Петер молился, и его настроение сразу же поднималось. «Внутри я чувствовал себя свободным, почти легким, даже радостным. Обстоятельства больше не приводили меня в бешенство. Я оказался в тюрьме, чтобы найти Христа, верного своего Друга».

* * *

Через неделю после разговора к Корри пришел сам Фред Коорнстра. Потрясенная Корри уставилась на его обведенные зеленовато-фиолетовыми тенями глаза и лопнувшую распухшую губу.

Прежде чем она успела что-либо прокомментировать, Фред пояснил: «Мой друг очень глубоко вжился в роль».
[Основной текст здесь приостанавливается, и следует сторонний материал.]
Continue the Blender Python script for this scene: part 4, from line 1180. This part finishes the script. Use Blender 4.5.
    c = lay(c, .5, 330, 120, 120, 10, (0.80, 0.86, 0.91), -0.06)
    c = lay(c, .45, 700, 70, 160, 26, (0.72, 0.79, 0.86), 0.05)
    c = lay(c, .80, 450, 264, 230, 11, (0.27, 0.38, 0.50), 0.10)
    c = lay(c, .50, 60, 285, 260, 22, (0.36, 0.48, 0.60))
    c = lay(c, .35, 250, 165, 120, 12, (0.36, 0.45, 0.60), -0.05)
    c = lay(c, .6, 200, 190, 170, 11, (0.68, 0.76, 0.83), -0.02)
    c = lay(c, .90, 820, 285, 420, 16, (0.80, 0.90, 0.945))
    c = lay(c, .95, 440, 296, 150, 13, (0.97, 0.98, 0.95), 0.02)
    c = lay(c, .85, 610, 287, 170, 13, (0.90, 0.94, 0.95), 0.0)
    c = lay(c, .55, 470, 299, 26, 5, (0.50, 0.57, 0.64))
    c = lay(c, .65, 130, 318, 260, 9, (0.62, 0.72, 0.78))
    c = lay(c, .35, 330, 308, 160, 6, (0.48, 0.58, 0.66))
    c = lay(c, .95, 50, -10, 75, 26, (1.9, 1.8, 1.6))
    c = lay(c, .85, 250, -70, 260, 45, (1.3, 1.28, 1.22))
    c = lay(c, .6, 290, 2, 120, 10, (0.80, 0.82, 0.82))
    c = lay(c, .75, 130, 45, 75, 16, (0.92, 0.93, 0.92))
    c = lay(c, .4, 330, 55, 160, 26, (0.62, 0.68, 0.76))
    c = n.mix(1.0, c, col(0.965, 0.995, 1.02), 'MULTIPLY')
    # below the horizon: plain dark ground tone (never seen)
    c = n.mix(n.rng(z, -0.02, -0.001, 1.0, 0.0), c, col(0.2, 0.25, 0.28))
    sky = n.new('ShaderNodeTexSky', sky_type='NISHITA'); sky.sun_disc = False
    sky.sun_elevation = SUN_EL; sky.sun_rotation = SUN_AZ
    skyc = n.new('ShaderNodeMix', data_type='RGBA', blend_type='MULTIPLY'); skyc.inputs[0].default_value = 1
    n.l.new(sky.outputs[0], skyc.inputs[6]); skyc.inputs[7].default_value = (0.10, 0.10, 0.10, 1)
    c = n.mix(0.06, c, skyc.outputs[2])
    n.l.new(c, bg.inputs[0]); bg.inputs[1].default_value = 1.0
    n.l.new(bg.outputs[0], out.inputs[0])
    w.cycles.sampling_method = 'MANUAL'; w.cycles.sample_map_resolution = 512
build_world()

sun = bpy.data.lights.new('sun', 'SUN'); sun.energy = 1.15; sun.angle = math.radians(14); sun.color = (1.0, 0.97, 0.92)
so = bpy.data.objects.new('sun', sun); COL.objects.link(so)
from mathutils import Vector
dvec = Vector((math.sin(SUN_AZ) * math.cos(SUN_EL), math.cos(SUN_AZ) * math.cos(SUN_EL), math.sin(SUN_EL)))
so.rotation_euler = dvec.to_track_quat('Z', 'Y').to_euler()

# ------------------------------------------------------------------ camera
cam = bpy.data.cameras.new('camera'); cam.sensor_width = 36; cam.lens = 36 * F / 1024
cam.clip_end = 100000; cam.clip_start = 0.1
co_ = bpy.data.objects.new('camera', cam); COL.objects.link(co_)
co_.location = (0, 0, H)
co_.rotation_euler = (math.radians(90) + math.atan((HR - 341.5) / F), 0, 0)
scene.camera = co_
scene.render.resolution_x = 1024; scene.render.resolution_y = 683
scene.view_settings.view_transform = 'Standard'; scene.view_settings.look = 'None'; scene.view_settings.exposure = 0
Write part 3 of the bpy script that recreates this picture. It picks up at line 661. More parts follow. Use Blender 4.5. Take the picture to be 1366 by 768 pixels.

Он положил на стол папку из плотной бумаги, в которой было ровно сто продовольственных карточек, добавив, что он сможет доставать по сто таких каждый месяц. Корри была в восторге – у сотен евреев появился шанс на спасение, – но было слишком рискованно забирать карточки у него дома каждый месяц. Она предложила Фреду приходить в Бейе в своей старой униформе смотрителя электрических счетчиков. В конце концов, счетчик находился внутри дома, так он смог бы спокойно отдавать ей карточки вне посторонних глаз. Фред согласился, и Корри нашла место на лестнице, где он мог бы прятать карточки, «проверяя счетчики».